[START OF DATASET EXTRACT]
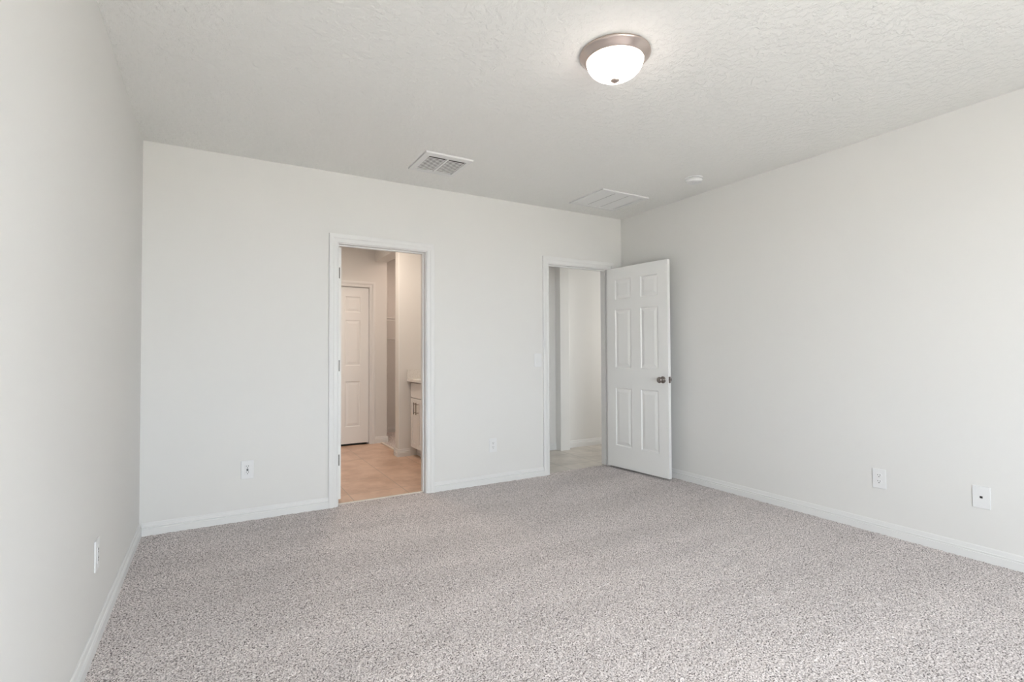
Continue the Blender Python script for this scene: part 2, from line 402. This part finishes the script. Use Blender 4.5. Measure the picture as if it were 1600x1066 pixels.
# ------------------------------------------------------------------ return grille
G0, G1, Q0, Q1 = 2.885, 3.425, 3.385, 3.870
gr = thing(empty('return_grille', ((G0+G1)/2, (Q0+Q1)/2, H)), 'larger flat white return air grille on the ceiling near the corner', 'air vent')
gc = ((G0+G1)/2, (Q0+Q1)/2)
fr = bmesh.new()
for b in ((G0, G1, Q0, 3.422), (G0, G1, 3.832, Q1), (G0, 2.922, 3.422, 3.832), (3.385, G1, 3.422, 3.832)):
    box(fr, b[0]-gc[0], b[1]-gc[0], b[2]-gc[1], b[3]-gc[1], -.012, 0)
link('grille_frame', fr, m_vent, gr, bevel=.002)
link('grille_backing', boxes((2.922-gc[0], 3.385-gc[0], 3.422-gc[1], 3.832-gc[1], -.0015, -.0005)), m_shade, gr)  # dark sheet, paints shade into the gaps between blade banks
nb = 34
for xa, xb in ((2.922, 3.063), (3.071, 3.219), (3.227, 3.379)):
    bm = bmesh.new()
    for i in range(nb):
        y = 3.4285 + i*(.397/(nb-1))
        p = [(y-.0056, -.0030), (y+.0056, -.0060), (y+.0056, -.0068), (y-.0056, -.0038)]
        vs = [[bm.verts.new((x-gc[0], yy-gc[1], zz)) for yy, zz in p] for x in (xa, xb)]
        for k in range(4): bm.faces.new((vs[0][k], vs[0][(k+1) % 4], vs[1][(k+1) % 4], vs[1][k]))
        bm.faces.new(vs[0]); bm.faces.new(vs[1][::-1])
    link('blade_bank', bm, m_vent, gr)

# ------------------------------------------------------------------ smoke detector
sd = thing(empty('smoke_detector', (3.362, 2.822, H)), 'small round white smoke detector on the ceiling by the right wall', 'smoke detector')
bm = bmesh.new(); lathe(bm, [(0, 0), (.070, 0), (.070, -.008), (.066, -.010), (0, -.010)], 48); link('mounting_base', bm, m_plate, sd, smooth=False)
bm = bmesh.new(); lathe(bm, [(0, -.010), (.060, -.010), (.066, -.014), (.066, -.026), (.060, -.035), (.044, -.039), (.030, -.039), (.028, -.036), (.016, -.036), (.015, -.039), (0, -.039)], 48)
link('detector_cover', bm, m_plate, sd, smooth=False, bevel=.001)

# ------------------------------------------------------------------ wall plates
def screw(parent, z):
    bm = bmesh.new(); lathe(bm, [(0, .0052), (.0030, .0052), (.0030, .0062), (0, .0068)], 12, 'Y')
    o = link('screw', bm, m_plate, parent); o.location = (0, 0, z); return o
def plate(name, label, cat, loc, rz, w=.079, h=.125, group=None):
    """local: x across, y out of the wall, z up, origin at the plate centre"""
    r = thing(empty(name, loc, rz), label, cat, group)
    link('cover_plate', boxes((-w/2, w/2, 0, .0058, -h/2, h/2)), m_plate, r, bevel=.0022)
    return r
def slots(parent, zc, y, m=None, s=1.0):
    bm = boxes((-.0078*s, -.0052*s, y, y+.0005, zc+.001*s, zc+.0095*s), (.0052*s, .0078*s, y, y+.0005, zc+.0015*s, zc+.009*s))
    lathe(bm, [(0, y), (.0029*s, y), (.0029*s, y+.0005), (0, y+.0005)], 12, 'Y', (0, 0, zc-.0065*s))
    return link('socket_slots', bm, m or m_slot, parent)
def duplex(r):
    for zc in (.0195, -.0195):
        bm = bmesh.new(); R, n = .0172, 40; vs = []
        ring = []
        for i in range(n):
            a = 2*math.pi*i/n; x, z = R*math.cos(a), R*math.sin(a); z = max(-.0143, min(.0143, z)); ring.append((x, z))
        A = [bm.verts.new((x, .005, z)) for x, z in ring]; B = [bm.verts.new((x, .0078, z)) for x, z in ring]
        for i in range(n): bm.faces.new((A[i], A[(i+1) % n], B[(i+1) % n], B[i]))
        bm.faces.new(B)
        f = link('receptacle_face', bm, m_plate, r); f.location = (0, 0, zc)
        slots(f, 0, .0078)
    screw(r, 0)
PI = math.pi
OG = 'power outlets low on the bedroom walls'
# back wall faces -Y: local +y must point to -Y -> rotate pi
duplex(plate('power_outlet', 'white duplex outlet on back wall between the two doorways', 'outlet', (2.188, D, .342), PI, group=OG))
# right wall faces -X
duplex(plate('power_outlet', 'white duplex outlet on the right wall, nearer the open door', 'outlet', (XR, 1.690, .354), PI/2, group=OG))
r = plate('data_jack_plate', 'white wall plate with one small dark jack at right wall\'s near end', 'wall plate', (XR, 1.178, .358), PI/2)
link('jack_port', boxes((-.0065, .0065, .0055, .0064, -.006, .006)), m_black, r); screw(r, .048); screw(r, -.048)
# back wall, left: rectangular outlet with test buttons
r = plate('test_button_outlet', 'white outlet with dark centre button, left end of back wall', 'outlet', (.211, D, .358), PI, .081, .129, OG)
f = link('receptacle_face', boxes((-.0168, .0168, .005, .0082, -.0335, .0335)), m_plate, r, bevel=.001)
slots(f, .021, .0082); slots(f, -.021, .0082)
link('test_button', boxes((-.006, .006, .008, .0098, -.0075, -.001)), m_black, r, bevel=.0006)
link('reset_button', boxes((-.006, .006, .008, .0098, .0005, .0065)), m_black, r, bevel=.0006)
# left wall faces +X
r = plate('power_outlet', 'white outlet on the left wall, seen almost edge on', 'outlet', (XL, 2.687, .365), -PI/2, group=OG)
f = link('receptacle_face', boxes((-.0168, .0168, .005, .0082, -.0335, .0335)), m_plate, r, bevel=.001)
slots(f, .017, .0082); slots(f, -.017, .0082); screw(r, .048); screw(r, -.048)
# switch beside the hall doorway
r = plate('light_switch', 'white rocker light switch left of the hall doorway', 'light switch', (2.677, D, 1.106), PI, .079, .125)
bm = bmesh.new()
p = [(.0052, -.033), (.0100, -.033), (.0070, 0), (.0056, .033), (.0052, .033)]
vs = [[bm.verts.new((x, yy, zz)) for yy, zz in p] for x in (-.0165, .0165)]
for k in range(5): bm.faces.new((vs[0][k], vs[0][(k+1) % 5], vs[1][(k+1) % 5], vs[1][k]))
bm.faces.new(vs[0]); bm.faces.new(vs[1][::-1])
link('rocker', bm, m_plate, r)

# ------------------------------------------------------------------ vanity in the bathroom
CX0, CY0, CY1 = 1.960, 4.345, 5.692
van = thing(empty('vanity_cabinet', (CX0, CY0, 0)), 'white shaker vanity cabinet with nickel pulls, beyond the left doorway', 'cabinet')
ln = CY1-CY0
link('cabinet_body', boxes((.020, BXR-CX0-.004, 0, ln, .10, .852), (.078, BXR-CX0-.02, 0, ln, .001, .10)), m_cab, van)
link('toe_kick_board', boxes((.070, .0785, 0, ln, .001, .030)), m_trim, van)
def shaker(x, y0, y1, z0, z1):
    bm = bmesh.new(); s = .050
    for b in ((y0, y1, z0, z0+s), (y0, y1, z1-s, z1), (y0, y0+s, z0+s, z1-s), (y1-s, y1, z0+s, z1-s)): box(bm, x, x+.019, b[0], b[1], b[2], b[3])
    box(bm, x+.008, x+.019, y0+s, y1-s, z0+s, z1-s); return bm
dw = .224
for i in range(3):
    e = ln - .002 - i*2*dw
    link('false_drawer_front', boxes((0, .019, e-2*dw+.004, e-.002, .672, .835)), m_cab, van, bevel=.001)
    for k, (a, b) in enumerate(((e-dw+.002, e-.002), (e-2*dw+.002, e-dw-.002))):
        d = link('cabinet_door', shaker(0, a, b, .106, .664), m_cab, van)
        hy = (a+.034) if k == 0 else (b-.034)
        bm = bmesh.new(); lathe(bm, [(0, .493), (.0055, .493), (.0055, .625), (0, .625)], 12, 'Z', (-.030, hy, 0))
        for z in (.512, .606): lathe(bm, [(0, -.030), (.004, -.030), (.004, .001), (0, .001)], 10, 'X', (0, hy, z))
        link('bar_pull', bm, m_nickel, d, smooth=False)
ct = thing(empty('countertop', (CX0, CY0, .852)), 'pale speckled quartz vanity top with low splash, on the white cabinet', 'countertop')
link('counter_slab', boxes((-.040, BXR-CX0-.001, -.01, 5.699-CY0, 0, .032)), m_quartz, ct, bevel=.003)
link('side_splash', boxes((-.040, BXR-CX0-.014, 5.681-CY0, 5.699-CY0, .032, .137)), m_quartz, ct, bevel=.002)
link('back_splash', boxes((BXR-CX0-.014, BXR-CX0-.001, -.01, 5.699-CY0, .032, .137)), m_quartz, ct, bevel=.002)

# ------------------------------------------------------------------ wire shelves in the closet
def wire_shelf(z, label):
    s = thing(empty('wire_shelf', (2.0, 7.49, z)), label, 'shelf', 'wire shelves in the closet')
    L = .98; dp = .30
    bm = bmesh.new()
    def rodx(y, zz, r): lathe(bm, [(0, .0), (r, .0), (r, L), (0, L)], 8, 'X', (0, y, zz))
    rodx(-.004, 0, .003); rodx(-dp, 0, .006); rodx(-dp*.5, -.003, .003); rodx(-dp-.004, -.034, .005)
    link('long_rods', bm, m_wire, s)
    bm = bmesh.new()
    for i in range(39):
        x = .01 + i*.0253
        box(bm, x-.0012, x+.0012, -dp-.004, -.002, -.0012, .0012); box(bm, x-.0012, x+.0012, -dp-.0052, -dp-.0028, -.030, 0)
    link('cross_wires', bm, m_wire, s)
wire_shelf(1.675, 'upper white wire shelf in the closet behind the bathroom')
wire_shelf(1.375, 'lower white wire shelf in the closet behind the bathroom')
[END OF DATASET EXTRACT]
Restate, line by line and word for word, everything from the top of the material through the line that contains "link('blade_bank', bm, m_vent, gr)". Leave pictures out.

Continue the Blender Python script for this scene: part 2, from line 402. This part finishes the script. Use Blender 4.5. Measure the picture as if it were 1600x1066 pixels.
# ------------------------------------------------------------------ return grille
G0, G1, Q0, Q1 = 2.885, 3.425, 3.385, 3.870
gr = thing(empty('return_grille', ((G0+G1)/2, (Q0+Q1)/2, H)), 'larger flat white return air grille on the ceiling near the corner', 'air vent')
gc = ((G0+G1)/2, (Q0+Q1)/2)
fr = bmesh.new()
for b in ((G0, G1, Q0, 3.422), (G0, G1, 3.832, Q1), (G0, 2.922, 3.422, 3.832), (3.385, G1, 3.422, 3.832)):
    box(fr, b[0]-gc[0], b[1]-gc[0], b[2]-gc[1], b[3]-gc[1], -.012, 0)
link('grille_frame', fr, m_vent, gr, bevel=.002)
link('grille_backing', boxes((2.922-gc[0], 3.385-gc[0], 3.422-gc[1], 3.832-gc[1], -.0015, -.0005)), m_shade, gr)  # dark sheet, paints shade into the gaps between blade banks
nb = 34
for xa, xb in ((2.922, 3.063), (3.071, 3.219), (3.227, 3.379)):
    bm = bmesh.new()
    for i in range(nb):
        y = 3.4285 + i*(.397/(nb-1))
        p = [(y-.0056, -.0030), (y+.0056, -.0060), (y+.0056, -.0068), (y-.0056, -.0038)]
        vs = [[bm.verts.new((x-gc[0], yy-gc[1], zz)) for yy, zz in p] for x in (xa, xb)]
        for k in range(4): bm.faces.new((vs[0][k], vs[0][(k+1) % 4], vs[1][(k+1) % 4], vs[1][k]))
        bm.faces.new(vs[0]); bm.faces.new(vs[1][::-1])
    link('blade_bank', bm, m_vent, gr)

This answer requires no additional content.